European RFID Test Sees Near-Perfect Read Rates

By Admin

Reva Systems and Impinj today announced what they are calling a performance breakthrough for RFID deployments in Europe, where adoption in the supply chain has been hindered by poor performance owing to restrictions on radio frequency allocations.

This article was originally published by RFID Update.

October 16, 2006—RFID network infrastructure provider Reva Systems and Gen2 chip and reader manufacturer Impinj today announced what they are calling a performance breakthrough for RFID deployments in Europe, where adoption in the supply chain has been hindered by poor performance owing to restrictions on radio frequency allocations.

At an operational distribution center of retailer METRO in Unna, Germany, each of 36 adjacent dock doors was equipped with an Impinj Speedway Gen2 RFID reader. The network of readers was managed centrally by a Reva Tag Acquisition Processor (TAP), the company's flagship device. At the same moment, one pallet loaded with about 60 tagged Procter & Gamble goods was passed through each portal and onto a docked truck at full operational speed, meaning each pallet was in the RFID read field for between one and one and a half seconds. The exercise was repeated several times. Overall, the companies reported getting read rates in the 98-99% range.

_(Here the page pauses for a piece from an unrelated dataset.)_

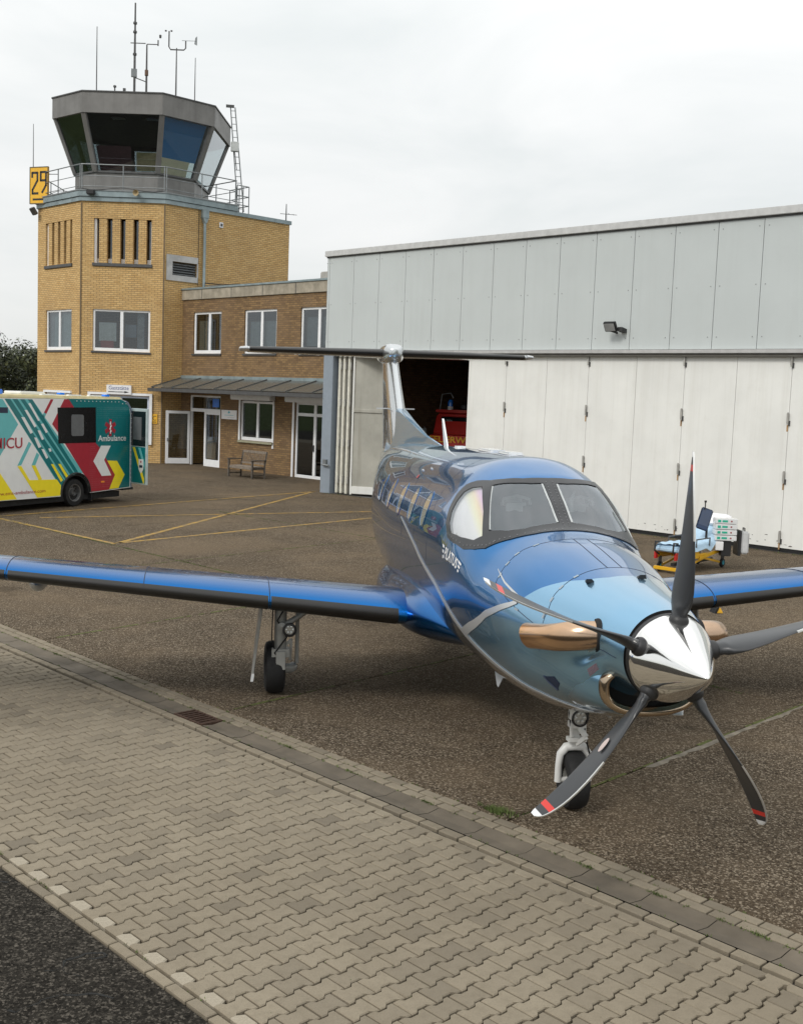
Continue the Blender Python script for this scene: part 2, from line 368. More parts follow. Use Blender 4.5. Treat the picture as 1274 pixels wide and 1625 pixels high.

Thirty-six readers in such close proximity to one another qualifies as a "dense reader environment" in which read performance is challenged by the amount of radio frequency "noise". Dense reader environments have been particularly challenging in Europe, where the frequency band allocated for UHF RFID is quite narrow at 3 MHz (865 to 868 MHz). In contrast, the frequency band for RFID in the United States is a far roomier 26 MHz (902 to 928 MHz).

Europe has mandated the use of an RFID reader technique called "listen-before-talk", wherein readers check for the presence of other reader signals before broadcasting their own. This is not as efficient as the "frequency hopping" method used in North America, and has meant RFID deployments in Europe were not scalable to high quantities of readers.

For the Reva-Impinj test, the 36 reader signals were monitored by a single listen-before-talk sensor. The sensor's data stream was piped into the Reva TAP, which managed the readers' activity in real time.

The results of the test are unprecedented -- past tests had not achieved comparable performance with such a high number of readers -- and therefore represent a strong argument for the viability of dense reader deployments in Europe. "Most European trials have only supported a handful of simultaneous readers, and inventory reliability has always been significantly lower," said Impinj chairman and co-founder Chris Diorio.

Reva chairman and co-founder Ashley Stephenson told RFID Update that the test could spur adoption in Europe. "We have an existence proof now that dense reader mode is possible in Europe," he said. "This is one of the roadblocks European end users were waiting to clear before rolling out RFID, so I would expect to see increased RFID activity in Europe in the coming year."